For thin walled cylinders, hoop stress is calculated by multiplying the radius by the pressure in psi divided by the wall thickness.
If pressure and wall thickness remain constant, a larger radius causes a larger numerator which would be divided by a constant demominator; hence, a larger hoop stress. Based on this, if you have a smaller radius (12g. down to 20g for example)you can have higher pressure with the same wall thickness and still maintain the same hoop stress.
Well, lets just work the numbers. We do need to use mean radius (mean radius is half ID + half wall thickness, say 0.730/2 + 0.100/2. For 12 bore = 0.365" +0.050" = 0.415", assuming wall thickness at 0.100", Assume pressure at 5,000 psi. Then 12 bore hoop stress equal (5,000 X 0.415)/0.100 = 20,750 psi stress (pressure and stress have the same measurement units). For 20 bore, r = 0.615"/2 + 0.100/2 = 0.3575"; hoop stress = (5,000 X 0.3575)/ 0.100 = 17875 psi or, r for = (5,000 X 0.3505)/ 20,377 = 0.086". Yes, you are right!!This from Wikipedia.

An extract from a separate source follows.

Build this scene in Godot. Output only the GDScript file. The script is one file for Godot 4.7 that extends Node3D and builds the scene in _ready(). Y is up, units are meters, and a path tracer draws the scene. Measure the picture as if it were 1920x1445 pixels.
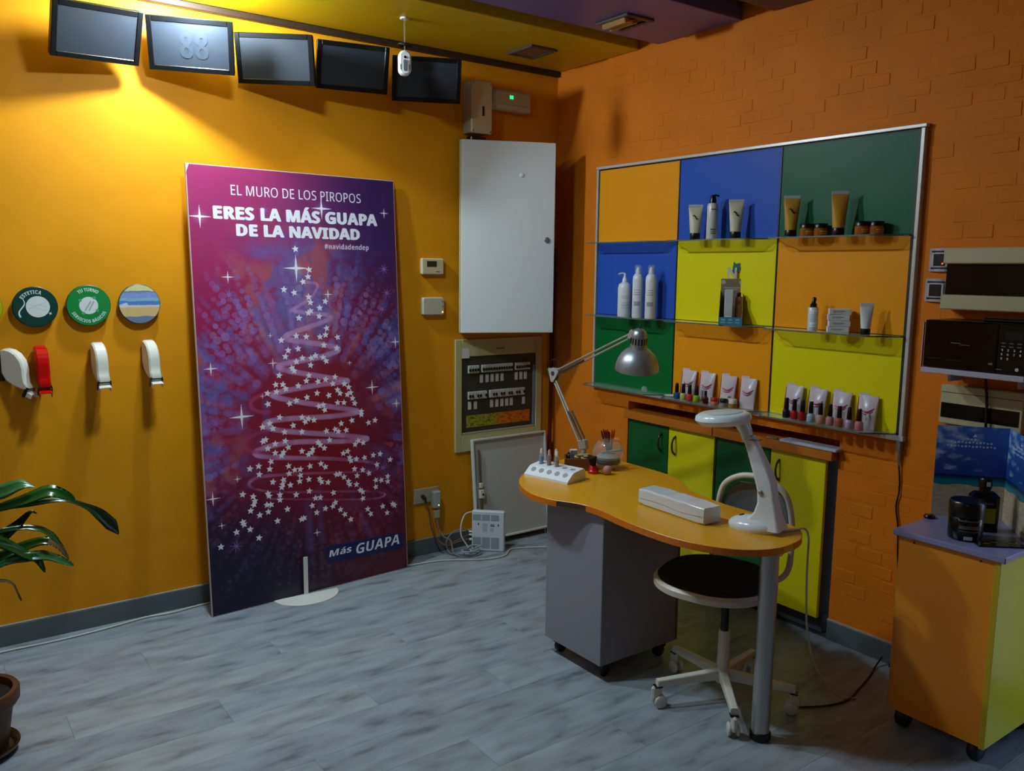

Also from Wikipedia: Fracture is governed by the hoop stress in the absence of other external loads since it is the largest principal stress. Note that since the hoop stress is largest when r is smallest
(nope, when r is largest), cracks in pipes should theoretically start from inside the pipe
(nope, the outside should fail first).
Seems contadictory. Am I misunderstanding this?
Yes, I think so - as above. 
You were right to start with and then went astray. 
OK?.